After traveling across Asia – my favorite continent – I had to give in to Ale’s choice of visiting Africa. While he already visited South Africa, I had no experience at all in this continent and did not hide my initial skepticism because I kept wondering whether a trip through parks and savannas would have been a bit monotonous.
Then, as always, we began reading and get information about the places to see and, as we studied our possible path, I started changing my mind.
Obviously, our itinerary had nothing to do with the classic tour that is usually suggested for this country. We had decided to skip the southern part with the Sossusvlei desert or the west coast of Swakopmund in favor of the unknown Kaokoveld, in the north of Namibia.
Before leaving, all stories and guides we read advised us against visiting this area for several reasons, such as the isolation and the complexity of the route. To date, we are still happy to not have listened to anyone but our instinct.
Kaokoveld is a beautiful region located northwest of Namibia. To describe the extraordinary landscapes that can be admired would be an oversimplification and would not make the idea of their magnificence. Just us, in the middle of nature, surrounded by immense spaces as far as the eye could see. Every now and then, some villages.
This is the land of the Himba, or Ovahimba, an ethnic group of about 12,000 people. They are a population of nomadic shepherds, closely related to the Herero people, who speak the herero language. They mainly breed cows and goats. Women usually cover their bodies with a red mixture of butter, ocher and herbs – it is said – to protect themselves from the sun, but actually the reasons are purely aesthetic.
Very few tourists travel along these roads because of their difficulty. Truth be told, you only need to organize the journey. You need to start with the right equipment, the right supplies of water and food and, above all, with the right amount of common sense. Regarding driving, just keep your car within the appropriate speed, depending on the road conditions. For further information, see the practical guide.
Following these paths in total solitude, admiring the beautiful views and occasionally meeting local people living their lives, and maybe even stopping to chat with them, is an incredible experience: people’s simplicity and smiles, the sudden appearance of children shouting and laughing approaching you in places where you least expect.
One of the most beautiful memories we keep was seeing the giraffes free for the very first time in our lives. They were there, in the middle of the fields: no reserves, just their land. I still remember the harsh braking sound when we saw them from afar. They looked very tall and… beautiful.

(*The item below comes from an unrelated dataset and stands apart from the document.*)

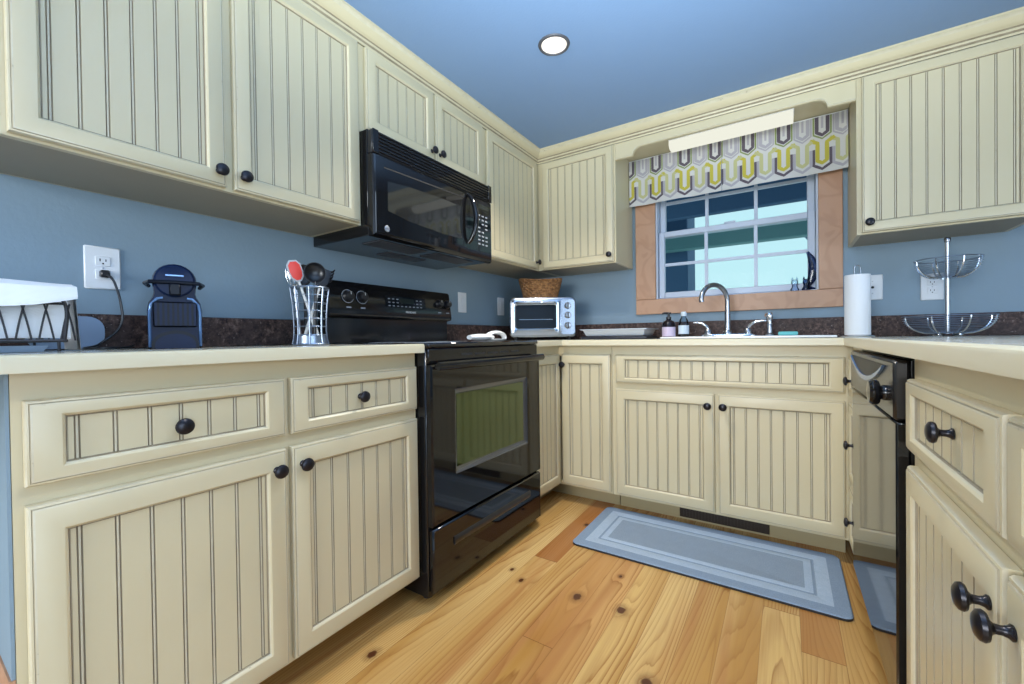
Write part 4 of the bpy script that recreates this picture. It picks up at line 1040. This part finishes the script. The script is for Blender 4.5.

Along the road that brought us from Kaokoveld to the Etosha park, we passed through the Damaraland area. The region boasts of many natural attractions including the Brandberg mountain, culminating in the highest peak of Namibia and Twyfelfontein, where some of the finest rock paintings of all Africa are located. If you are in transit, the trip to the Petrified Forest is also nice: you can see 260 million years old trunk trees. You must necessarily hire a guide, at our time the was was about $4. You can have fun while listening to them speaking in their language, which is rich in sounds that are typical of the damara language, and found in no other language on such such a tongue pop.